I made a coffee cake and put some of the batter in two Easy Bake Oven pans for the girls to bake for an American Girl tea party.  They had been asking for quite awhile to do this and enjoyed it so much.  I am only sorry it took me so long to  get the ball rolling. 

  • Stays busy with crafts with her sister and best friend, Anna.  Both girls have enjoyed the crafts at Boys and Girls club this year.  They just had the last regular season meeting last week and will have a banquet for moms and grandmas in a few weeks.  They have been going through the "Keeper's at Home" curriculum and will have an apron-themed banquet.  We wish Grandma lived closer and we could treat her to a night out:(
  •  Goes on walks with Zoe and her mom
  •  Rediscovered the jump rope along with the muscles needed to make it work.  
  • Is our little bird watcher.  She had been so busy watching the little finches making a nest on our porch.  She gave us updates from her school table when an egg fell out of the nest, when she thought the eggs hatched (she was right) and called me to look when the little ones first stuck their heads out of the nest for the parents to feed.  She was absolutely heartbroken when some animal must have gotten into the nest one night and destroyed it and all its precious contents.  


  • Is enamored with Pandora and his music playlist.  The rest of the kids are so sick of the Lion King sound track especially, "Can You Feel the Love Tonight," which Seth recently informed me is his favorite song right now.  He also likes the Narnia and Lord of the Rings soundtracks and can usually tell me right when they come on which song goes to which movie.  He also has many of the words memorized to several of the songs from Les Miserables.  The kids are also tired of hearing him sing, "I Dreamed a Dream."
  • Told me the Bach Festival that I took the kids too "was much better than I thought it would be."  I was happy to hear that because one of my reasons for getting tickets and taking time to go to Calvin College one morning was because I knew he enjoyed music so much.   It was a music concert especially for kids  put on by the GR symphony.  They were able to hear some of Grand Rapids finest musicians including voice, strings, piano, organ, and percussion.  It was well done and even humorous.  
  • Has been nicknamed "The Professor" by a senior level student at BSF and the name has kind of stuck.   We occasionally tease him with that name when he is acting a little smart.

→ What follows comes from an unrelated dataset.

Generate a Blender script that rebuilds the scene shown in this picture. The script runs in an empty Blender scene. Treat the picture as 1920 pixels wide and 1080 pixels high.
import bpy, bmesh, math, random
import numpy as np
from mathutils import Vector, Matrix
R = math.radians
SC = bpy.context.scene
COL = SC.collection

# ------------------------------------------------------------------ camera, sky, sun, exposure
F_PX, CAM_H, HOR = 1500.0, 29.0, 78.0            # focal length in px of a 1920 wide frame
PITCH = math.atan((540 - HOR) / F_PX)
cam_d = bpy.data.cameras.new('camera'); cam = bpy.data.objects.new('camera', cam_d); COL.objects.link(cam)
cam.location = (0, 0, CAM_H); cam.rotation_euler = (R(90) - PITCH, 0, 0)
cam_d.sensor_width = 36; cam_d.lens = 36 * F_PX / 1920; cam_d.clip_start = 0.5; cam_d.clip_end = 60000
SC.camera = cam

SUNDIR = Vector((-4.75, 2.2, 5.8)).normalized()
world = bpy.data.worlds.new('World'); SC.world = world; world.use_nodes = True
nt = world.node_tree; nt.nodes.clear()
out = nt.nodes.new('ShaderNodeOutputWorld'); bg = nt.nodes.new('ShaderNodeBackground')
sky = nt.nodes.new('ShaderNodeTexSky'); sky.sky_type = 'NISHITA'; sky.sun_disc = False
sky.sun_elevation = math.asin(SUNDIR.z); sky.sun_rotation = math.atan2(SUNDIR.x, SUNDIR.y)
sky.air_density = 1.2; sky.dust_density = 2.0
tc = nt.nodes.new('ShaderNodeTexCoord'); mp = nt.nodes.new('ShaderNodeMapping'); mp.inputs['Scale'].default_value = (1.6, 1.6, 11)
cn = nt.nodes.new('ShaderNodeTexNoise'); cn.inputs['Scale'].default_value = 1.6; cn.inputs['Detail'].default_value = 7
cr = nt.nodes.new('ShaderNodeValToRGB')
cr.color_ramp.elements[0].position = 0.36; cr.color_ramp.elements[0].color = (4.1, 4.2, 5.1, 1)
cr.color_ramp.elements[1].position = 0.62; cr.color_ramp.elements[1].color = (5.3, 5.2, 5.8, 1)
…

Is losing his two top teeth!
  • Is loved by the kids on the track team.  There was one practice when I wished I had my camera as Seth attempted to run 400s with Caleb.  He took off with Caleb's group but was soon way behind, although he didn't give up until about the 300 mark.    He later caught up with Caleb during a rest time and it was so precious to watch them walk down the track hand in hand.  Our "bookends" sometimes do really look like twins. 
I think that is about what our spring looked like.  I'm not sure this is any shorter than the last one, but I tried.